4pm Hunt and James Murdoch speak on the phone.

4.08pm Hunt texted the Chancellor of the Exchequer, George Osborne: "Could we chat about Murdoch Sky bid? I am seriously worried we are going to screw this up."

4.08pm Hunt texted Osborne: "Just been called by James [Murdoch]. His lawyers are meeting now and saying it calls into question legitimacy of whole process from beginning. 'Acute bias', etc."

4.10pm Hunt emails Andy Coulson, Downing Street's director of communications, far right: "Could we chat about this? Am seriously worried Vince will do real damage to Coalition with his comments."

4.58pm Osborne texted Hunt: "I hope you like the solution."

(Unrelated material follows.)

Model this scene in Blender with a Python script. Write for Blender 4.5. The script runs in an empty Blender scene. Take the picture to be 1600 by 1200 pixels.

Key question The "solution" was the decision to pass the BSkyB bid to Hunt – so had the Government already made up its mind to hand it to him before checking with its lawyers whether he was legally acceptable, given his previous support for the bid?

5.24pm Patrick Kilgarriff, the Department of Culture, Media and Sport's legal director – presumably at the request of Hunt or his aides – cautiously cleared Hunt to make the decision, despite saying his previous comments looked like they "pre-judged the issue".

5.30pm Hunt forwarded Kilgarriff's email to Ed Llewellyn, David Cameron's chief of staff.

5.45pm The Prime Minister, David Cameron, stripped Cable of responsibility for the BSkyB bid and handed it to Hunt.

Key question Why, having stripped the bid from a minister skewed against it, did the Prime Minister hand it to a Cabinet colleague apparently biased in its favour? Cameron knew of Hunt's support because the Culture Secretary had sent him a memo strongly saying the bid was good.